Evergreen trees are covered with snow from a series of snowstorms that blanketed the central Sierra Nevada Mountains with deep snow from nearly 80 inches to 190 inches in El Dorado County. Photo taken December 30, 2021. Jonathan Wong / DWR

MONTHLY RESERVOIR REPORT for January 1, 2022

Written by Robert Shibatani

As we welcome in the New Year, our reservoir status has taken on a whole new appearance as this past month has generated record amounts of rain and snow.

During the month of December alone, precipitation totals have been impressive across the State.  At all precipitation measurement stations for major federal reservoirs, accumulated seasonal WY totals far exceed 100% of average for this date.  At Blue Canyon in the upper American River basin for example, cumulative precipitation is almost double the long-term average and already exceeds the totals for 1983 (the wettest year) as of this same date.  In December alone, precipitation at Folsom Reservoir exceeded 10 inches, at Shasta Reservoir, over 14 inches; Trinity Reservoir, 5.2 inches; New Melones, 8.5 inches, and even at Friant, monthly precipitation exceeded 4.5 inches.

The Northern Sierra Precipitation – 8 – Station Index stands at 30.2 inches as of January 1st.  This is slightly above 2016-17 WY (wettest on record) for this date.  For the San Joaquin Precipitation – 5 – Station Index, the current 20.2 inches is below 1982-83 WY, the wettest year accumulation as of this date, but still above 2016-17 WY, the second wettest WY on record for the San Joaquin.

Statewide, across 100 snow measurement stations, averaged SWE is 15.3 inches which is about 157% of normal for this date.  In the Central Sierra (which includes the Yuba River & Tahoe basin through to the Merced & Walker river basins), current SWE is 16.8 inches which already represents 58% of the April 1st average and 161% of normal for this date.

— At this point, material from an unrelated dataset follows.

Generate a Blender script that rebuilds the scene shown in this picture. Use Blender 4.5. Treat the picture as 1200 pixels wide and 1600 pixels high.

With such precipitation totals, reservoirs have responded accordingly.  As of a couple of days ago, total north CVP storage exceeded 3.7 million acre-feet (MAF), recovering to almost two-thirds of the 15-year average for this date.

The good news is that reservoirs are refilling quickly and have done so to levels far above historic averages for this time of year.  Each of the three largest federal reservoirs, Shasta, Trinity and New Melones reservoirs have received accumulated inflows for this WY of 855,000, 135,000 and 153,000 AF, representing 100, 107, and 117% of their 15-year averages, respectively, for this date.  Folsom Reservoir, with current storage at 564,000 AF (or 150% of its 15-year average for this date) has received inflows exceeding 440,000 AF or 133% of its 15-year average.

While this is good news for reservoir carryover, it raises a new challenge (some say dilemma) for reservoir operators.  Most reservoirs are undersized for the size and yield generating capability of their source areas (e.g., basin area yield to reservoir storage ratios are relatively high).  This means that flood control diagrams have notable “empty space” reservations (i.e., conservation pools) that must be maintained if proper flood protection is to be preserved.  Encroachment into this space is avoided through regulated “spills”.  While CVP and SWP reservoirs have avoided such spills so far this WY, those decisions are imminent in January as reservoirs continue to rapidly fill.